# WRITTEN TASK
Repeat the records word for word, excluding any picture.

— Start —

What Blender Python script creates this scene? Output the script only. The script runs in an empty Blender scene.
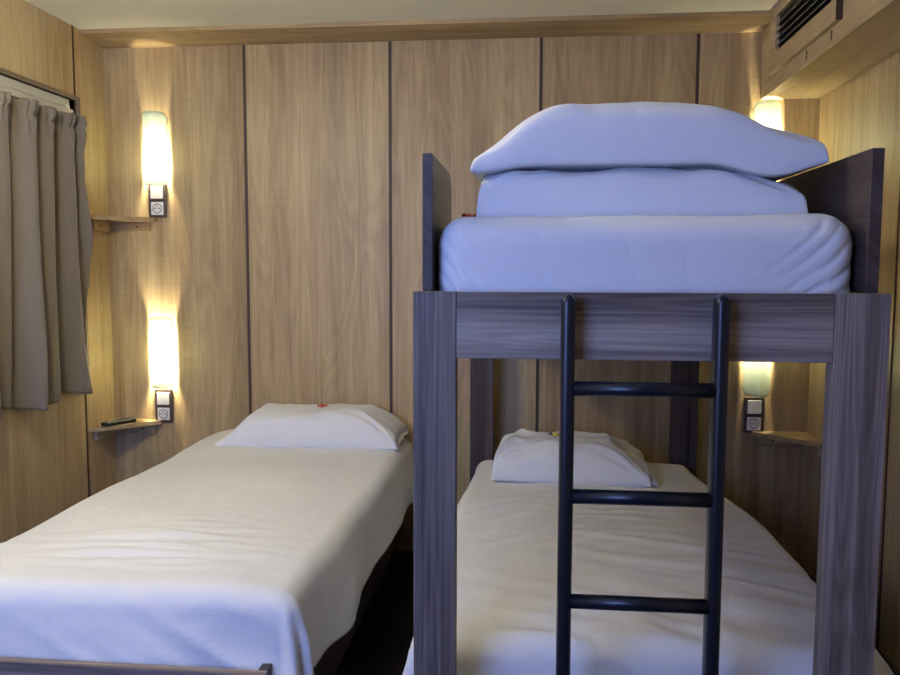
import bpy, bmesh, math, random
from mathutils import Vector, Matrix, noise
random.seed(7)
S = bpy.context.scene
COL = S.collection
PI = math.pi

# ------------------------------------------------------------------ helpers
def lin(c):
    c = c / 255.0
    return c / 12.92 if c <= 0.04045 else ((c + 0.055) / 1.055) ** 2.4
def rgb(r, g, b):
    return (lin(r), lin(g), lin(b), 1.0)
def sm(a, b, x):
    t = max(0.0, min(1.0, (x - a) / (b - a)))
    return t * t * (3 - 2 * t)
def nz(x, y, z=0.0):
    return noise.noise(Vector((x, y, z)))

def link_mesh(name, bm, mat, parent=None, smooth=False, loc=None):
    me = bpy.data.meshes.new(name)
    bmesh.ops.recalc_face_normals(bm, faces=bm.faces)
    bm.to_mesh(me); bm.free()
    if smooth:
        me.polygons.foreach_set('use_smooth', [True] * len(me.polygons))
    o = bpy.data.objects.new(name, me)
    if isinstance(mat, (list, tuple)):
        for m in mat: me.materials.append(m)
    else:
        me.materials.append(mat)
    COL.objects.link(o)
    if parent:
        o.parent = parent
        o.matrix_parent_inverse = Matrix.Translation(-parent.location)
    return o

def box(bm, x0, x1, y0, y1, z0, z1, bev=0.0, seg=2, mi=0):
    t = bmesh.new()
    vs = [t.verts.new(v) for v in ((x0,y0,z0),(x1,y0,z0),(x1,y1,z0),(x0,y1,z0),(x0,y0,z1),(x1,y0,z1),(x1,y1,z1),(x0,y1,z1))]
    for f in ((0,1,2,3),(4,5,6,7),(0,1,5,4),(1,2,6,5),(2,3,7,6),(3,0,4,7)):
        t.faces.new([vs[i] for i in f])
    if bev > 0:
        bmesh.ops.bevel(t, geom=list(t.edges), offset=bev, segments=seg, affect='EDGES', profile=0.5)
    merge(bm, t, mi)
def merge(bm, t, mi=0):
    mp = [bm.verts.new(v.co) for v in t.verts]
    t.verts.index_update()
    for f in t.faces:
        try:
            nf = bm.faces.new([mp[v.index] for v in f.verts]); nf.material_index = mi; nf.smooth = f.smooth
        except ValueError: pass
    t.free()
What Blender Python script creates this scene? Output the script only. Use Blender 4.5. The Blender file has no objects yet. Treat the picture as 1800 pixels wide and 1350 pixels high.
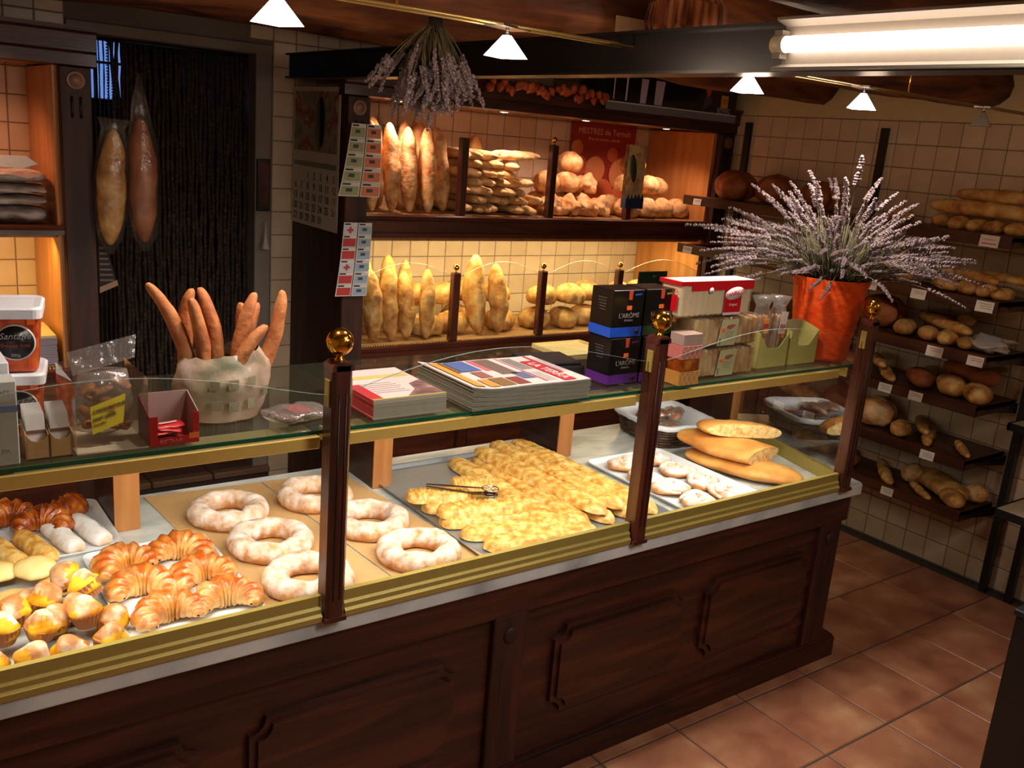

— End —

# CORRECT RESPONSE
What Blender Python script creates this scene? Output the script only. The script runs in an empty Blender scene.
import bpy, bmesh, math, random
from mathutils import Vector, Matrix, noise
random.seed(7)
S = bpy.context.scene
COL = S.collection
PI = math.pi

# ------------------------------------------------------------------ helpers
def lin(c):
    c = c / 255.0
    return c / 12.92 if c <= 0.04045 else ((c + 0.055) / 1.055) ** 2.4
def rgb(r, g, b):
    return (lin(r), lin(g), lin(b), 1.0)
def sm(a, b, x):
    t = max(0.0, min(1.0, (x - a) / (b - a)))
    return t * t * (3 - 2 * t)
def nz(x, y, z=0.0):
    return noise.noise(Vector((x, y, z)))

def link_mesh(name, bm, mat, parent=None, smooth=False, loc=None):
    me = bpy.data.meshes.new(name)
    bmesh.ops.recalc_face_normals(bm, faces=bm.faces)
    bm.to_mesh(me); bm.free()
    if smooth:
        me.polygons.foreach_set('use_smooth', [True] * len(me.polygons))
    o = bpy.data.objects.new(name, me)
    if isinstance(mat, (list, tuple)):
        for m in mat: me.materials.append(m)
    else:
        me.materials.append(mat)
    COL.objects.link(o)
    if parent:
        o.parent = parent
        o.matrix_parent_inverse = Matrix.Translation(-parent.location)
    return o

def box(bm, x0, x1, y0, y1, z0, z1, bev=0.0, seg=2, mi=0):
    t = bmesh.new()
    vs = [t.verts.new(v) for v in ((x0,y0,z0),(x1,y0,z0),(x1,y1,z0),(x0,y1,z0),(x0,y0,z1),(x1,y0,z1),(x1,y1,z1),(x0,y1,z1))]
    for f in ((0,1,2,3),(4,5,6,7),(0,1,5,4),(1,2,6,5),(2,3,7,6),(3,0,4,7)):
        t.faces.new([vs[i] for i in f])
    if bev > 0:
        bmesh.ops.bevel(t, geom=list(t.edges), offset=bev, segments=seg, affect='EDGES', profile=0.5)
    merge(bm, t, mi)
def merge(bm, t, mi=0):
    mp = [bm.verts.new(v.co) for v in t.verts]
    t.verts.index_update()
    for f in t.faces:
        try:
            nf = bm.faces.new([mp[v.index] for v in f.verts]); nf.material_index = mi; nf.smooth = f.smooth
        except ValueError: pass
    t.free()
What Blender Python script creates this scene? Output the script only. Use Blender 4.5. The Blender file has no objects yet. Treat the picture as 1800 pixels wide and 1350 pixels high.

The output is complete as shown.